Some day everything will be IP-based, but until then, transcoding content across different platforms will continue to be an issue. The video delivery platform for the Internet is very different from the video delivery platform of most existing cable infrastructures. While therecomcast-logo.gif may not be much compelling reason to watch cable TV on a PC, Internet TV via a cable network is another matter. As an example, Comcast recently announced a deal through partner Ziddio.com to make available select Facebook videos through its on-demand service. Since the videos will initially upload via the Internet, I’m assuming some sort of transcoding will have to take place to make them available through a cable TV network. (Though stored content for on-demand service is probably easier to deal with than live TV)
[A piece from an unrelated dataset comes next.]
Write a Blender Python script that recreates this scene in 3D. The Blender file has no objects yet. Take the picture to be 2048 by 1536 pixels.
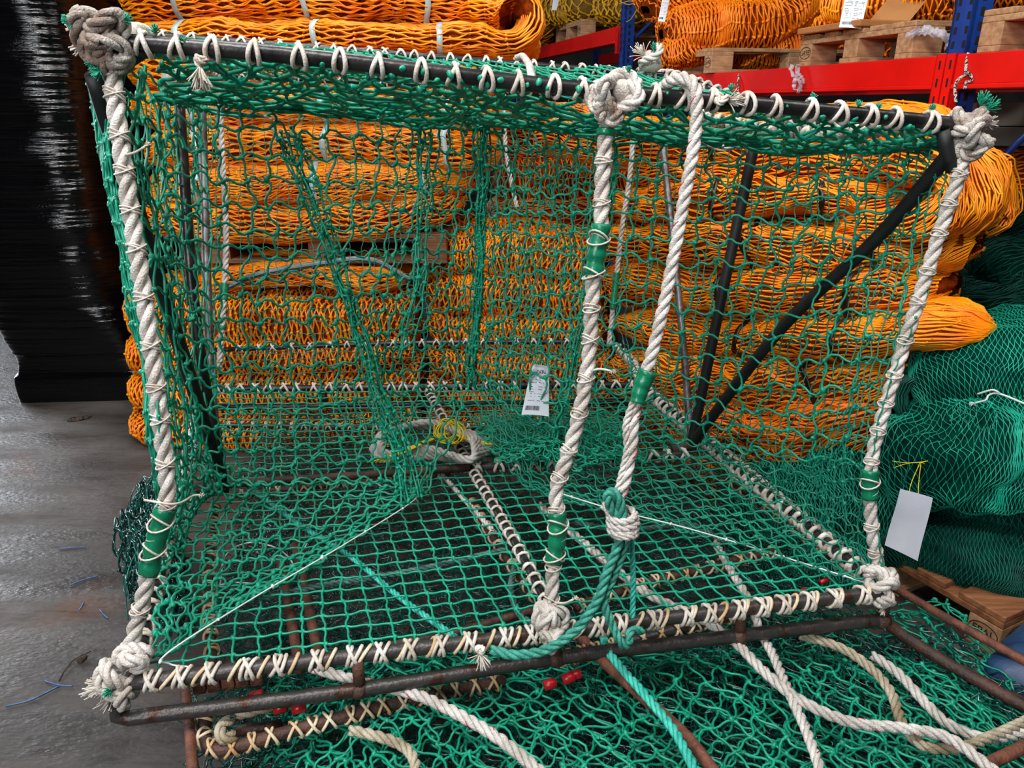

Transcoding also goes beyond the IP-to-non-IP conversion equation. Transcoding could be key in making rights management systems more user-friendly. The example here is Downloadable Conditional Access Systems (DCAS) for cable. When it’s implemented, DCAS will act as a mechanism for transcoding conditional access code (a rights management scheme) in millions of cable households at once. This means that no matter what set-top (or other cable-enabled hardware) is in a user’s house, it will work with the CA system the regional cable headend has employed.

The point here is that transcoding can be impractical or incredibly useful. I don’t know if there’s a solution to the problem Time Warner faced, but transcoding is both feasible and scaleable in other situations - when you’re not talking about converting live video, but working with finite recorded content, or simply decoding the rights-management wrapper around protected programs.